Arun Chettoor
Arun Chettoor

Reputation: 1151

Difference between EUID and UID?

EUID is not the same as UID. At what context are these both are used in the script?

I tried to get the values by echo "UID is $UID and EUID is $EUID", but only space came as output. My machine runs Ubuntu 12.04 LTS. Seen at some sites that this is usually used to check whether it is root user and all but not able to get proper difference.

Upvotes: 44

Views: 60313

Answers (2)

Fernando
Fernando

Reputation: 1450

UID is the ID of the user that executed the program.

EUID (Effective UID) is the user ID the process is executing. Usually both are equal, unless using a program with SetUID to for example increase your privileges. A common case where UID and EUID are different would be executing sudo.

EUID and UID variables only work on bash, not in dash (in Debian based distros as Ubuntu sh is usually a symlink to dash).

If you are running the script interactively you might not have bash configured as your default shell, run bash before trying.

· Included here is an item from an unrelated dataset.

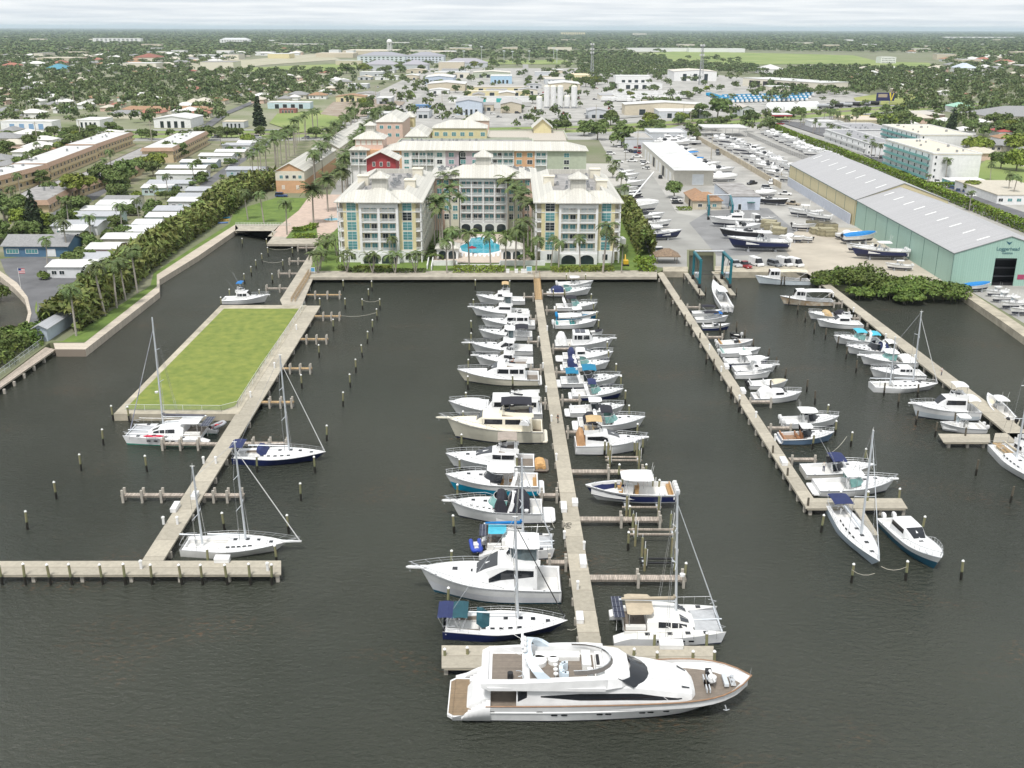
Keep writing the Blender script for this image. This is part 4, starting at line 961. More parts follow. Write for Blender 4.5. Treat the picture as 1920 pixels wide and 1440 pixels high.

If you are running it from console:

bash script.sh

If you are running it using its path (for example ./script.sh) ensure the first line of the script is:

#!/bin/bash

And not:

#!/bin/sh

For a more generic way to do it -that works on any shell- check: https://askubuntu.com/questions/15853/how-can-a-script-check-if-its-being-run-as-root

In that post the command id is mentioned, where:

id -u    # is the EUID
id -u -r # is the UID

Upvotes: 24

Barmar
Barmar

Reputation: 782693

They're different when a program is running set-uid. Effective UID is the user you changed to, UID is the original user.